リスクオン時のEUR/USDだとユーロが強くなる傾向があるのでチャート上では上昇傾向になります。

相関分析にはUSD/JPYも参考に

USD/JPYは世界で最も取引されている通貨ペアとなります。

相関性の分析時には米ドルと円の動きが顕著に表れて、他の通貨ペアの分析する際にも有効です。

 

USD/JPY上昇の場合はドル買い円売り、下落の場合はドル売り円買いとなりますね。

他通貨のドルストレート、クロス円通貨で取引する際に最も注目すべき通貨ペアであるといえます。

 

例えばGBP/USDでロングのエントリーをしようとした場合、その時のUSD/JPYが上昇していたら1つの懸念材料です。

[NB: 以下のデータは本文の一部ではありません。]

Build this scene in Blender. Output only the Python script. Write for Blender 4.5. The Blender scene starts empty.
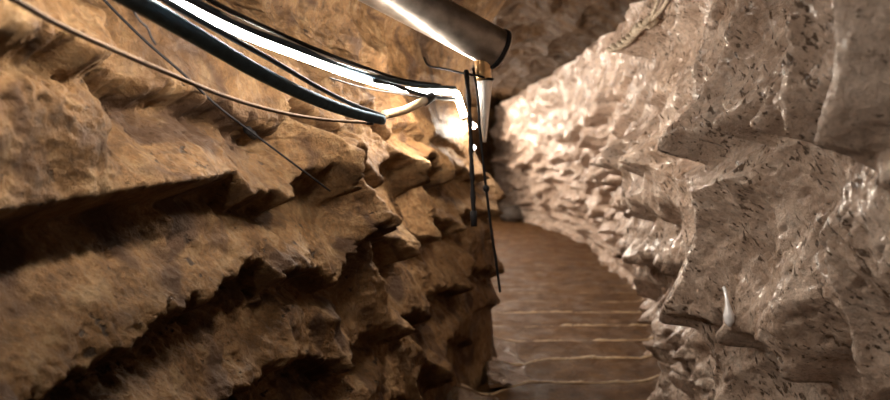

ドル買いの可能性があるので、ポンドの力が弱くなると下落に転じる可能性があります。

相関性を見るときにはUSD/JPYに限らず、取引量の多い通貨ペアを見て分析しましょう。

またUSD/JPYはどちらも比較的リスクオフ時に買われやすい通貨ペアになりますので、USD/JPYのみのトレードは動きが見えづらくなることもあります。

 

相関と通貨ペアによる値動きのクセ

次に相関と通貨ペアのクセについて紹介します。

通貨ペアの相関を見るときは各通貨のクセについて理解しておくと、より有効な分析へと繋がります。

 

AUD/NZDは相関性が読みにくい通貨ペア

オーストラリアとニュージーランドは同じ英連邦加盟国です。

オセアニア圏にあり、国として密接な関係にあることから同じような値動きになることが多くなります

AUD/USD、NZD/USDを見て相関性を分析しようとしても、同じような動きをしているとどちらの通貨で強弱がついているのかを把握することが難しいです。

先ほども書いたように政策金利の差が出た時にトレンドが発生します。

豪ドル買いで二ュージードル売りの構図になるとAUD/NZDロングのチャンスですね。

反対に豪ドル売りでニュージードル買いが確認できればAUD/NZDショートのチャンスといえます。

 

またオーストラリアはカナダと同じ資源国なので、経済指標の時には連動して同じ動きになる傾向にあります。

豪ドル買いを予測していてもカナダドルが売られれば下落する可能性が高いので注意しましょう。

 

安全資産の円、フラン

日本円は世界中の投資家から安全資産として人気の通貨です。第2位にスイス・フランがあります。

大規模なデモがなかったり暴落のリスクが低いことから、世界的に大きなニュースや自然災害があった場合は真っ先に買われる傾向にあります。

日本で自然災害が発生した場合でも日本円が買われる事があるくらい安全資産としての認識が強い通貨です。

世界的に大きな事件やニュースが出ると全てのクロス円通貨ペアに影響を与える傾向にあるので注意しましょう。

 

機関投資家の介入

機関投資家といわれる大口投資家が市場に参加して売買をすると、全ての通貨ペアが一斉に動く傾向にあります。

全ての通貨ペアで一斉に動き出すと、どの通貨が起点となって動いているかが読みにくいです。

テクニカル分析や相関の分析がしにくくなってしまうので、機関投資家の介入が予想される場合は相場が落ち着くまで様子を見ることをおすすめします。

 

まとめ

 

通貨の相関は長い時間足で見るより、1分や5分といった短い時間足で見ると分析がしやすいです。

長い時間足ではどうしても細かい値動きを確認できないので、通貨の強弱が見にくくなってしまいます。

エントリー後も通貨の相関を見ることで決済のタイミングが測れるようになってくるので、意識して分析してみましょう。

金融市場は常に流動的でありますので、現在どのようなルールで市場が動いているのか?という事を判断する力が必要ですね。